### Requirement
Report, as a bare number, how many lines contain the string "Blender".

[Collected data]
· · · · · · ·

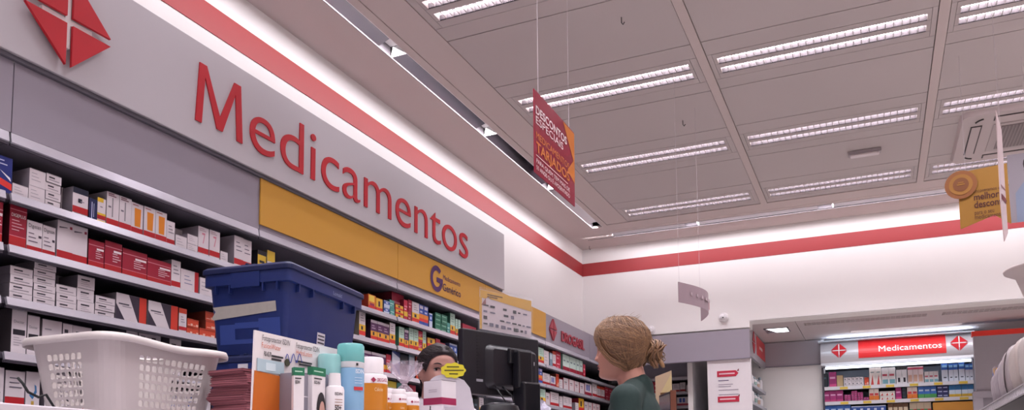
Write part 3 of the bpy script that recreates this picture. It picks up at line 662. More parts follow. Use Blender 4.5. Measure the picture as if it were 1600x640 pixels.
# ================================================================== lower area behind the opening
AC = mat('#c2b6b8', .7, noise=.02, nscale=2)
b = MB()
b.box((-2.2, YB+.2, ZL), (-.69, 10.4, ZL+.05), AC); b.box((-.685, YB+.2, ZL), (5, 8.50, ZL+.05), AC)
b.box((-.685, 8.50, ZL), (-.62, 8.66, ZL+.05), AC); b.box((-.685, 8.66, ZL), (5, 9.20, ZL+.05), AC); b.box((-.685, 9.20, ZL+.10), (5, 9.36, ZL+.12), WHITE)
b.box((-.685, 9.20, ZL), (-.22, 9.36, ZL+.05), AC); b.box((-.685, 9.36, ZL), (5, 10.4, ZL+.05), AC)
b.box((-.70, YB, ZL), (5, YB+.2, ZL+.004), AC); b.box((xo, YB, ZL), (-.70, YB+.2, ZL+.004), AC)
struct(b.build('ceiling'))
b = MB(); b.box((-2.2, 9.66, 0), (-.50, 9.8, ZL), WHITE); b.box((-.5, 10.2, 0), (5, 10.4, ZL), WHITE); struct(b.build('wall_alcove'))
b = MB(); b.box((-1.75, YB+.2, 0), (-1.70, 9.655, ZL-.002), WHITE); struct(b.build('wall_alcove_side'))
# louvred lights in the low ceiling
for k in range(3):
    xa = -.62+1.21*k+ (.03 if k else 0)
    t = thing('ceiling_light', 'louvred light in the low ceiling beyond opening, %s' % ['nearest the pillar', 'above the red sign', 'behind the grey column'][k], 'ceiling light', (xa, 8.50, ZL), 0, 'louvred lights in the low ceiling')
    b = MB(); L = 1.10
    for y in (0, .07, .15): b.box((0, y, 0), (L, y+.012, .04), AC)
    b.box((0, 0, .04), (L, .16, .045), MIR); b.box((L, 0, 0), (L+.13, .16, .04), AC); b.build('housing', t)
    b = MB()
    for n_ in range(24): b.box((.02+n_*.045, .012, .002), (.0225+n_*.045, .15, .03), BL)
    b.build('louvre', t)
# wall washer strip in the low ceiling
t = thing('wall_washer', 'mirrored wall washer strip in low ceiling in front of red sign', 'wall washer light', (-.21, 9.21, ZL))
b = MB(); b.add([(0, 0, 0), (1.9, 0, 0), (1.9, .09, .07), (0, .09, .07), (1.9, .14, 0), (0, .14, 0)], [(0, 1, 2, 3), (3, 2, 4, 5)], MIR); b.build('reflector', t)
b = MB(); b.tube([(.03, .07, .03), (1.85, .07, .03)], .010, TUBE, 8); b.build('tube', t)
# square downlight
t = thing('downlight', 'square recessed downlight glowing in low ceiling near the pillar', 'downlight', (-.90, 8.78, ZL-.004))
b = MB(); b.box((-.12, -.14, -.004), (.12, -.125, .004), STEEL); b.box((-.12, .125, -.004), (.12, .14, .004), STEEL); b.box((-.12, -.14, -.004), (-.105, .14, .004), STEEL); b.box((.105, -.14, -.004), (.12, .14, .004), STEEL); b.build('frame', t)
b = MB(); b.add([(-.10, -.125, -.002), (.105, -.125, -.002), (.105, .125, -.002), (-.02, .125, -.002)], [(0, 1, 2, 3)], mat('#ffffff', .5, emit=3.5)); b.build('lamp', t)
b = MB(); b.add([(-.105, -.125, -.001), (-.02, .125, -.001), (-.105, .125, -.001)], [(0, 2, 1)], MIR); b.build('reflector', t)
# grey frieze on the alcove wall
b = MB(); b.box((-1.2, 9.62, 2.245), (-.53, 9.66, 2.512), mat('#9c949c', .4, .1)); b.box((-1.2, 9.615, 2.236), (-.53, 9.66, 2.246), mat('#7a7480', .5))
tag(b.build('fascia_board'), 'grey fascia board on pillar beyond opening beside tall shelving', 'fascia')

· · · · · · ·

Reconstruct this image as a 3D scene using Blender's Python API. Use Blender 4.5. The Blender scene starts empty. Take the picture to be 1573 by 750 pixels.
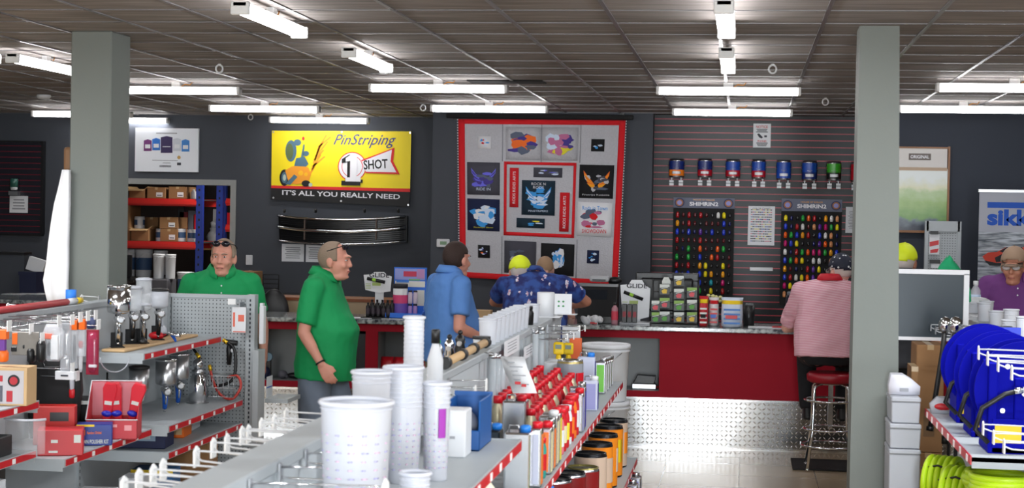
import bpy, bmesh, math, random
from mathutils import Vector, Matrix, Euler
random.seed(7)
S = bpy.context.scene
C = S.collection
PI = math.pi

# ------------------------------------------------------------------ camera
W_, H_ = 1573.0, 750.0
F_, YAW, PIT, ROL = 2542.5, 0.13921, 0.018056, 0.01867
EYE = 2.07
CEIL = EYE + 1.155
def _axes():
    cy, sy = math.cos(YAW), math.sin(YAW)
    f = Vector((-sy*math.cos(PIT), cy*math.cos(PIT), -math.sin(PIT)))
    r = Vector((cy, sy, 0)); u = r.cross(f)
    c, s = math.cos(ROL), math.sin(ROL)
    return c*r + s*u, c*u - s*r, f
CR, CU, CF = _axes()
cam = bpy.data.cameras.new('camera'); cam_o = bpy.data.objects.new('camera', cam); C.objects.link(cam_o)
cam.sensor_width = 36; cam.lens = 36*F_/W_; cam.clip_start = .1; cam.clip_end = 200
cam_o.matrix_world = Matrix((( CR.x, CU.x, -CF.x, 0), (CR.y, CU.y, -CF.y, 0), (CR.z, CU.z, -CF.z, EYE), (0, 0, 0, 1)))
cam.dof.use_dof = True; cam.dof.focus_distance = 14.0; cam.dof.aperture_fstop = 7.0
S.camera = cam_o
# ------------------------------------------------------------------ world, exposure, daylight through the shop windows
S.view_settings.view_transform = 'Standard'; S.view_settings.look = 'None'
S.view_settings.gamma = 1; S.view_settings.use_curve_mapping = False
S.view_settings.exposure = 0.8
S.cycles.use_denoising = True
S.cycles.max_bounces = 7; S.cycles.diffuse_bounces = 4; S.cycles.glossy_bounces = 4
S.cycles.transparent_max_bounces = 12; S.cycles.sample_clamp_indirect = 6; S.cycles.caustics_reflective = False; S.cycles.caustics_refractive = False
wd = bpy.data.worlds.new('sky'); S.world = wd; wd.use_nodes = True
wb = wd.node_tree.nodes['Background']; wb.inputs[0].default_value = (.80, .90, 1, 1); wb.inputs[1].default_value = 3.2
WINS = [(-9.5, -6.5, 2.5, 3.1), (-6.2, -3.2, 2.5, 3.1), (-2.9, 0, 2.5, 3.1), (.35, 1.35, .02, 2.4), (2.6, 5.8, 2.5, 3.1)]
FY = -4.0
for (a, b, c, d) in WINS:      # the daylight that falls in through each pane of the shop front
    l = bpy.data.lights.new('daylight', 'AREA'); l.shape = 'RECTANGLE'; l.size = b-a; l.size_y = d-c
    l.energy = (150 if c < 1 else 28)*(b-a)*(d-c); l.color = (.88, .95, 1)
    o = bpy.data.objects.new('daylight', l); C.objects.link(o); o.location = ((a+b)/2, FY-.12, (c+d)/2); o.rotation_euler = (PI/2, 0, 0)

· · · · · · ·

### Task solution
2